NGO for ban on under-age smoking

Published October 26, 2002

ISLAMABAD, Oct 25: A civil society organization has asked the tobacco industry to stop their so-called “youth tobacco prevention” programme and termed it an ineffective project.

In a statement issued here on Friday, a spokesman for the Network - an NGO working for consumer’s right protection - said in Pakistan, tobacco companies were actively campaigning to involve the youths in tobacco consuming population.

According to the statement, a survey conducted by the Tobacco Free Initiative (TFI) shows that as many as 16 per cent children under the age of 17 years were habitual smokers.

“About 52 per cent of juvenile smokers study in colleges while 48 per cent of them still go to school.

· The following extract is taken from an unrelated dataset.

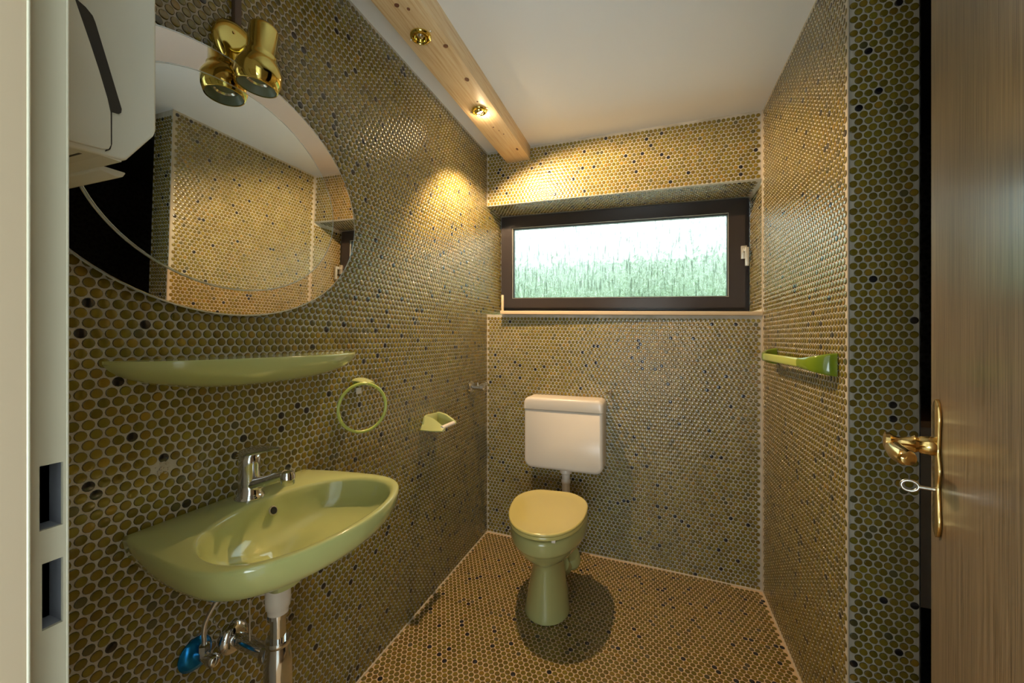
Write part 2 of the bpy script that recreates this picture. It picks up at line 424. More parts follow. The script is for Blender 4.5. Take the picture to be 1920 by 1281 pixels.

Though 91.8 per cent of juvenile smokers are aware of different hazards of smoking, about 78 per cent of them tried to give up smoking but could not do so,” the statement added.

It said: “Tobacco companies in Pakistan, despite awareness that children were getting involved in smoking, were doing nothing to prevent youth from smoking.

Except some companies, majority of manufacturers in Pakistan even do not bother to print under-age sale prohibition declaration on their product’s packets.”

However, the Tobacco Free Initiative (TFI)- Pakistan considers tobacco industry as solely responsible for the youth’s involvement in smoking, a spokesperson for the TFI said.

“Tobacco industry spent millions to market their products to kids and then attempt to gain the public’s confidence that they were a responsible industry with so-called prevention programmes,” the spokesperson said.